* Task prompt *
Go from the first line to the line with "scene.camera = cam" and return those lines verbatim, ends included.

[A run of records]
= = = = =

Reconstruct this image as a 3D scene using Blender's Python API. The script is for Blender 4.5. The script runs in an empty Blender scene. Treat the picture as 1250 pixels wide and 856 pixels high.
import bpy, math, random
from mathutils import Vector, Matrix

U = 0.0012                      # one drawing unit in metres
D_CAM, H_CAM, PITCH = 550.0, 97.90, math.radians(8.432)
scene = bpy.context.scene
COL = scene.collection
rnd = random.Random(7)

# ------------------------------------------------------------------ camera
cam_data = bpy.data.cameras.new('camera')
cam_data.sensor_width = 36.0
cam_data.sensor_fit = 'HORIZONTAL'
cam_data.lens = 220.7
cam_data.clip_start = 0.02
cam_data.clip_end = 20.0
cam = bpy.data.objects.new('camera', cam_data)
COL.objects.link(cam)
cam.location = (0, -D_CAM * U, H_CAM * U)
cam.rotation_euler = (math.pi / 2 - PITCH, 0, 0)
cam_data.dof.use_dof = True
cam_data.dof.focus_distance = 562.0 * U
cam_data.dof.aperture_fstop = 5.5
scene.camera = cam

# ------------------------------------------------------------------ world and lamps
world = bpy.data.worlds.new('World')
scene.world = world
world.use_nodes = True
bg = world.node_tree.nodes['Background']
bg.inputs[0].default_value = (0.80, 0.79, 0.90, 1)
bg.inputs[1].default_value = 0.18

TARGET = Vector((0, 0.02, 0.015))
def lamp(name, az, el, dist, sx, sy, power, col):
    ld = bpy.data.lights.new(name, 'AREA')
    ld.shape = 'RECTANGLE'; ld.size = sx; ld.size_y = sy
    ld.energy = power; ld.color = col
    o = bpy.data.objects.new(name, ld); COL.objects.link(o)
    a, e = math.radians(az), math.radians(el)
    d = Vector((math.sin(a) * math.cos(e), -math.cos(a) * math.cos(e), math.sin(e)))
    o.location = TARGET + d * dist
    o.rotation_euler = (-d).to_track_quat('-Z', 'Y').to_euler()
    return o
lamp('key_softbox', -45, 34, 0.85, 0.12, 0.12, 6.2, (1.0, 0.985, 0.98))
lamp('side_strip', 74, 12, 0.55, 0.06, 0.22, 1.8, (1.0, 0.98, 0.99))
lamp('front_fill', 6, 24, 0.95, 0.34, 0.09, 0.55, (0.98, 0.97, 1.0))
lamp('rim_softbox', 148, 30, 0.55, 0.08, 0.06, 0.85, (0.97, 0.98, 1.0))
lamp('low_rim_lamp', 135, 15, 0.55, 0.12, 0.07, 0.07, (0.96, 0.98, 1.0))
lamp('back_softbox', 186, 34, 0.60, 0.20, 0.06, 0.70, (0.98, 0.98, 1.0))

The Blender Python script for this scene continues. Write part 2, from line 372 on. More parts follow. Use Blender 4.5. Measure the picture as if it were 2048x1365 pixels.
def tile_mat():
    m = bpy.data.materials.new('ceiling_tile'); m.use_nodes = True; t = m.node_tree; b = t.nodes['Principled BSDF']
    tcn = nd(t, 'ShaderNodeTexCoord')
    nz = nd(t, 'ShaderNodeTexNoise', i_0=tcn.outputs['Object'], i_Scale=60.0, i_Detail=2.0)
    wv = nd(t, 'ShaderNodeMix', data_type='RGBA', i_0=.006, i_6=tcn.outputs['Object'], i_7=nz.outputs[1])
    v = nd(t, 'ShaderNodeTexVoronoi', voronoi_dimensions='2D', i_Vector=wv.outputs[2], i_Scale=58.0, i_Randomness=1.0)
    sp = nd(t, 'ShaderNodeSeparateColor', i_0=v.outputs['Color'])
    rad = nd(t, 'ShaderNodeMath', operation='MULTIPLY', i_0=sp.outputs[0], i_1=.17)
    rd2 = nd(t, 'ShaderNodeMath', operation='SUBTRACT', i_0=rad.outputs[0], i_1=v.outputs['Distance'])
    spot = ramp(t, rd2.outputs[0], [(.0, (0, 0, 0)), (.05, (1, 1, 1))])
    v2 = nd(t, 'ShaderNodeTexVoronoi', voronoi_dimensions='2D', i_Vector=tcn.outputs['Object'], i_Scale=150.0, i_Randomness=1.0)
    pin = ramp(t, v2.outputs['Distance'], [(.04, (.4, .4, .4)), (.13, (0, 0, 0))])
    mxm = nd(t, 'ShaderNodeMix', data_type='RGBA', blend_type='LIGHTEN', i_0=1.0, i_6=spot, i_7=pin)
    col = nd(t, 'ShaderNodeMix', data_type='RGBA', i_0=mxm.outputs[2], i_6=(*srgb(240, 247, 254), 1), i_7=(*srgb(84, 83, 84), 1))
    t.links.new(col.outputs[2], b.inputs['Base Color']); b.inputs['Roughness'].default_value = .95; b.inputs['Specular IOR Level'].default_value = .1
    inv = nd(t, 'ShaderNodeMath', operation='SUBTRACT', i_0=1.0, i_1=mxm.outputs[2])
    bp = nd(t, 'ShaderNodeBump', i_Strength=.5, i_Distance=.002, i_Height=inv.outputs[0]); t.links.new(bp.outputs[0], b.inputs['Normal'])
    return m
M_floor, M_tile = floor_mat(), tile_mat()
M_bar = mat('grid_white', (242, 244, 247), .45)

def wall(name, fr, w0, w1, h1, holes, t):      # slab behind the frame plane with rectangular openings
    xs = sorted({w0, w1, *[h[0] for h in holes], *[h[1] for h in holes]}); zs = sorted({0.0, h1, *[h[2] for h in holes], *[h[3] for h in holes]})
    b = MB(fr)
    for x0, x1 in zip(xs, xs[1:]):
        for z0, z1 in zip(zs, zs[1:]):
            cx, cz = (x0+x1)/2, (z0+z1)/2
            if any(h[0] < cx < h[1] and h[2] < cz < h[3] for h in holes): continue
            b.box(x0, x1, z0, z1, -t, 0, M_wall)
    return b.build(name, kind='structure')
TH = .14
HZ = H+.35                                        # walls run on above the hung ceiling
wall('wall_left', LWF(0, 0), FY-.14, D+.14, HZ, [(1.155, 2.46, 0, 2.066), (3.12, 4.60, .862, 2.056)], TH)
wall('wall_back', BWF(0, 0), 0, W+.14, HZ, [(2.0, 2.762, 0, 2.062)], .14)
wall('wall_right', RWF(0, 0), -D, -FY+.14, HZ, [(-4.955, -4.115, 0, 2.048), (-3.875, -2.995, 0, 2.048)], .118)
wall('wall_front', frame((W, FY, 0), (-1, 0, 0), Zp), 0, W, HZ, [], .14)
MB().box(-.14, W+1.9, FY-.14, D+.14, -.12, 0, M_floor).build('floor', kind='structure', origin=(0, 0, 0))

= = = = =

* Exercise response *
Reconstruct this image as a 3D scene using Blender's Python API. The script is for Blender 4.5. The script runs in an empty Blender scene. Treat the picture as 1250 pixels wide and 856 pixels high.
import bpy, math, random
from mathutils import Vector, Matrix

U = 0.0012                      # one drawing unit in metres
D_CAM, H_CAM, PITCH = 550.0, 97.90, math.radians(8.432)
scene = bpy.context.scene
COL = scene.collection
rnd = random.Random(7)

# ------------------------------------------------------------------ camera
cam_data = bpy.data.cameras.new('camera')
cam_data.sensor_width = 36.0
cam_data.sensor_fit = 'HORIZONTAL'
cam_data.lens = 220.7
cam_data.clip_start = 0.02
cam_data.clip_end = 20.0
cam = bpy.data.objects.new('camera', cam_data)
COL.objects.link(cam)
cam.location = (0, -D_CAM * U, H_CAM * U)
cam.rotation_euler = (math.pi / 2 - PITCH, 0, 0)
cam_data.dof.use_dof = True
cam_data.dof.focus_distance = 562.0 * U
cam_data.dof.aperture_fstop = 5.5
scene.camera = cam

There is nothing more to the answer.